沙織さんは心なしか、いつもより買い物などで多くねだったようでした。しかし、旅行の解放感から気にせず、そのすべてを叶えたそうです。
そうして二日目は、二人は観光をしたうえでランチを取り、帰りの電車に乗り込みました。
緊張感が切れた達夫さんは少し寝入ってしまい、いつのまにか最寄り駅に着き、最後は笑顔でお礼を言われそれぞれ別々の家に帰ったといいます。旅行の成功を確信した達夫さんは「次はいよいよプロポーズだ!」と心を躍らせていたそうです。
その2日後、彼女からラインが入ります。追加のお礼かなと思って内容を確認すると、衝撃の言葉が目に飛び込んできます。
メールに書かれていたのは「今後は交際できない」の言葉。
達夫さんは訳が分からず返信しようとしたものの、すでにブロックされていました。
あまりに突然の出来事に、彼は茫然とするばかりでした。達夫さんは結婚相談所に相談することにしました。
アドバイザーを介して連絡したところ、どうにか沙織さんとの電話が繋がり、ライン内容の真意を聞くことができました。
要約すると、彼女が達夫さんとの交際を断った理由は、職場の上司から告白されていたからだといいます。その上司の年齢は達夫さんと同年代で、年収も達夫さんより高く、容姿も沙織さんの好みだったそうで、その上司を結婚相手に決めたと話しました。
曰く、達夫さんとの交際も順調だったのは確かだったそうですが、最後にテストとして旅行して自分の気持ちを確認したかったとのことでした。
これを聞いた達夫さんは狂ったように涙を流しながら彼女を責め立てたそうです。
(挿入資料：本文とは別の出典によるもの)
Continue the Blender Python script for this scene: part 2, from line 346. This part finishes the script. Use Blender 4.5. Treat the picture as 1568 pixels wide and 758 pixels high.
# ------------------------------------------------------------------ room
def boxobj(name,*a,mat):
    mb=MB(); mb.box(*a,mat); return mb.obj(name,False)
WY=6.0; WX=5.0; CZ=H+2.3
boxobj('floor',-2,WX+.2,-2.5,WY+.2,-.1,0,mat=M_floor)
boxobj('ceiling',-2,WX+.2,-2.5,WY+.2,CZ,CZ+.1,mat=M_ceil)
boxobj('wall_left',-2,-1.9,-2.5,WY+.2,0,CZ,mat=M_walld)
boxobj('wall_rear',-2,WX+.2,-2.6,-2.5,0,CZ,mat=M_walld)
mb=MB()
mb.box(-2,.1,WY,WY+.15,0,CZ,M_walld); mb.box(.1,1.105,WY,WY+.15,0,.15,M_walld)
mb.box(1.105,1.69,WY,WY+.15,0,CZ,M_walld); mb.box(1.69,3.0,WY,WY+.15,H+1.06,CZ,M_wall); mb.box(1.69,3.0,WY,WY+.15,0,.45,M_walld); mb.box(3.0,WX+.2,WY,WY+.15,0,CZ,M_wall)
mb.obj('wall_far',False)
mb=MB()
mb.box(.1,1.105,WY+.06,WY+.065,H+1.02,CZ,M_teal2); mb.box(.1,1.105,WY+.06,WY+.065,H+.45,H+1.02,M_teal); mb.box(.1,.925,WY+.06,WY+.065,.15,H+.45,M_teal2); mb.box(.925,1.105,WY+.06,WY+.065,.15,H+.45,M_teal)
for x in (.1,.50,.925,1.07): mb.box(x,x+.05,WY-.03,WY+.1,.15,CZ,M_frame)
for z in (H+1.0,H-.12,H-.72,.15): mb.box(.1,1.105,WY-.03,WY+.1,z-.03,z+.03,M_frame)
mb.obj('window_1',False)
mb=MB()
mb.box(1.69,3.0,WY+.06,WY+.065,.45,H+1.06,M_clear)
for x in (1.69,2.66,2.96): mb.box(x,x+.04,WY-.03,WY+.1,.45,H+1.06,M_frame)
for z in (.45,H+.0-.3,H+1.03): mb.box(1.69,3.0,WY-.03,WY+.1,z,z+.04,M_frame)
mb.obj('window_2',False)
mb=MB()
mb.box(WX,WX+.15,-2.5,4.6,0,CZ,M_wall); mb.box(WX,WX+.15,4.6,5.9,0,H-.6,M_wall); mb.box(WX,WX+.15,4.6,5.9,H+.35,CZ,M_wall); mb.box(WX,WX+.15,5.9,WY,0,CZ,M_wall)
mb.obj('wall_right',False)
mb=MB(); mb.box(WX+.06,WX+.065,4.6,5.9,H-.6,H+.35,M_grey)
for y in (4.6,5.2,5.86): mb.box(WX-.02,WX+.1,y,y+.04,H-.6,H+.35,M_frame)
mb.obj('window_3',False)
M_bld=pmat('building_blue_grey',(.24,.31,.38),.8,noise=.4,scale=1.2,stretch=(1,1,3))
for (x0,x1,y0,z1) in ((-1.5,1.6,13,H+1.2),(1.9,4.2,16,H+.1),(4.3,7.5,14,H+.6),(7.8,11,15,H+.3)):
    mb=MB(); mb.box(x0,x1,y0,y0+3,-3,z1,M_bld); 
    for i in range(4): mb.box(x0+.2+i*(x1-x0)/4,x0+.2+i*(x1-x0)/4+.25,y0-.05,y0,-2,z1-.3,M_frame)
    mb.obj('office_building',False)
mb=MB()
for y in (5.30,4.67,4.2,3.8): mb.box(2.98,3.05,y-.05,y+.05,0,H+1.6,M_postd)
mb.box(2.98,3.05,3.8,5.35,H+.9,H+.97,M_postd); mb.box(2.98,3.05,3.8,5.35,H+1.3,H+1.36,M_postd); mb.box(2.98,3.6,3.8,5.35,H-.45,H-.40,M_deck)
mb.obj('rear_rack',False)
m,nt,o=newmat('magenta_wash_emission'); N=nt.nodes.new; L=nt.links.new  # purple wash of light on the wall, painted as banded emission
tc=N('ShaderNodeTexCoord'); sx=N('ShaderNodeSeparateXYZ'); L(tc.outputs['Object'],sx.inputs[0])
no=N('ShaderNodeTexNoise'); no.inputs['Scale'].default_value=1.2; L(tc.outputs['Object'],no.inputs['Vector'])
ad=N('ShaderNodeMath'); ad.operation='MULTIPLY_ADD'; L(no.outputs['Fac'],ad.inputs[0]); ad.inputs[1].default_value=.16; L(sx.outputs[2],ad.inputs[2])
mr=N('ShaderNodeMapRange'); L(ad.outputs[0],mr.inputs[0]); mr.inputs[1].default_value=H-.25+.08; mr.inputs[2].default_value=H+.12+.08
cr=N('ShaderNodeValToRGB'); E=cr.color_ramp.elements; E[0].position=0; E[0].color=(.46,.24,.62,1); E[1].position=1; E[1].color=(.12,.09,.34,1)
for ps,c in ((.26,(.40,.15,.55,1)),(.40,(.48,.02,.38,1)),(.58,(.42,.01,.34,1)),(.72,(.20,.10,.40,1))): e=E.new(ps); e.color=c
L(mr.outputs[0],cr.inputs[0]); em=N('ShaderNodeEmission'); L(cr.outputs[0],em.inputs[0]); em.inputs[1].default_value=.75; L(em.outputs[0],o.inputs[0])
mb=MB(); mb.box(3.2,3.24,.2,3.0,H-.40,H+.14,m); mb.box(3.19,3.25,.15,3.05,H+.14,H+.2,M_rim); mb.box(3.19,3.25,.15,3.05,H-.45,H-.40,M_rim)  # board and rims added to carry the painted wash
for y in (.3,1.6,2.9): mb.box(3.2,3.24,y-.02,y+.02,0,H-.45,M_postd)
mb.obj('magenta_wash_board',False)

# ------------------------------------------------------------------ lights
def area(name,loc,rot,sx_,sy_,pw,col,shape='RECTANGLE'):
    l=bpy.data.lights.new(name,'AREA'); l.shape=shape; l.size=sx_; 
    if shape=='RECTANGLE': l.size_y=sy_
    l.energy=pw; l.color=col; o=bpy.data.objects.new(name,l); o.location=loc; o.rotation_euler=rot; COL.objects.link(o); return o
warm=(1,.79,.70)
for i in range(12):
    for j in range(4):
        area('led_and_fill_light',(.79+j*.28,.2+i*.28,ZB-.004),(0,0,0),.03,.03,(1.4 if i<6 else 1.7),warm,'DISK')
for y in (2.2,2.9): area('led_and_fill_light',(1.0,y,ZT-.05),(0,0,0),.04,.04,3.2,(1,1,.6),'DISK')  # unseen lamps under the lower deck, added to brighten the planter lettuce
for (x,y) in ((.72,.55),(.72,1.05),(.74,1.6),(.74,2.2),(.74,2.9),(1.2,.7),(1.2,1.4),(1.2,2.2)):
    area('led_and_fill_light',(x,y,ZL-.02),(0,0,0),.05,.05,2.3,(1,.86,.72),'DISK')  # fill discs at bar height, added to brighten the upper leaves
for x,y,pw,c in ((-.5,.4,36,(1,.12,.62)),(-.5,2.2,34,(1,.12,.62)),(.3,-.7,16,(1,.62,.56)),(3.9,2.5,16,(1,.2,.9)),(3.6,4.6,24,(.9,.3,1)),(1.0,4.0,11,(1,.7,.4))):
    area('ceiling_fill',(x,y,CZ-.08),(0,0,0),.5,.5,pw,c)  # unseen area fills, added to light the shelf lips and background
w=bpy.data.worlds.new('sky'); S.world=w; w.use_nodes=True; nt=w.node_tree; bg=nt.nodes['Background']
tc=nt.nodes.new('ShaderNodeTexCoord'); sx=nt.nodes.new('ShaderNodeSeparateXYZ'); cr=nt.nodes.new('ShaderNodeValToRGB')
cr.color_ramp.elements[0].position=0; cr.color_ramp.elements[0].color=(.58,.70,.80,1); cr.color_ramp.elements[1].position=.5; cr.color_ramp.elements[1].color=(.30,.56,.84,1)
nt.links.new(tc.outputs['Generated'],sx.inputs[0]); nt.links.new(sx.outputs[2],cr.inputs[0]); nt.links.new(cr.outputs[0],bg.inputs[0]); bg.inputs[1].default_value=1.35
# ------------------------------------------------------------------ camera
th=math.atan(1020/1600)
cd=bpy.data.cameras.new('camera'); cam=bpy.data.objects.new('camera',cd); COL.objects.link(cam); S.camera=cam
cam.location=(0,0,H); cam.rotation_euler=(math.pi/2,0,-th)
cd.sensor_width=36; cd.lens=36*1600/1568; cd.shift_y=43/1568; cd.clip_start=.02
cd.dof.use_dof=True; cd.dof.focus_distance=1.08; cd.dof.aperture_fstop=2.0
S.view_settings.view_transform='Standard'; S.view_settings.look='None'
断られた悲しみ、テストと称して気持ちをもてあそばれた憎しみ、高額な旅費を全額出させた怒り、とめどなく負の感情が沸き上がったといいます。
話し合いが行われたのは結婚相談所の電話の中。最終的に彼はアドバイザーに諭され、最後は彼女と和解して電話を切りました。
しかし、ダメージは絶大だったようで彼はその後うつ状態になり、しばらくは仕事にも支障が出たそうです。また本件がトラウマになり強い女性不信に陥り、改めて婚活することもできなくなったといいます。
「本当に女性は怖いですね。なんで平然と、あんなことができるんでしょう。なんで堂々と、あんなことが言えるんでしょう。元々、私は女性から見向きされることはありませんでしたが、あれはあんまりです」と嘆くばかりでした。
この事例は、男性視点ではかなりショックな結末でした。
モテない男性ほど笑顔を向けられただけで勘違いすることがあり、今回もそのパターンの一つと言えます。達夫さんも沙織さんから普通に接してもらえて嬉しく舞い上がってしまったのでしょう。
しかし、一般的な恋愛を介さない婚活では最終的に誰を選ぶかは互いに自由であり、結末は成婚退会するまで分かりません。
最終的に自分が選ばれなくても、相手を責められないものです。また、結婚相談所における「交際」は真剣交際でなければ、複数交際も自由。
この基本的な話がアタマから抜けてしまうと今回のようなことが起きてしまいます。まずはアドバイザーのような、冷静な第三者の指摘を注意深く聞き冷静な判断をしていくべきです。
女性視点で見ると、最後の断り方や旅費負担に関しては多少の問題を含んでいるものの、おおむね適切な動きだったと言えます。複数の可能性を同時並行で進めていくことは婚活の基本です。
男女関係なくこの事実を受け入れ、上手く婚活が進むことを祈ります。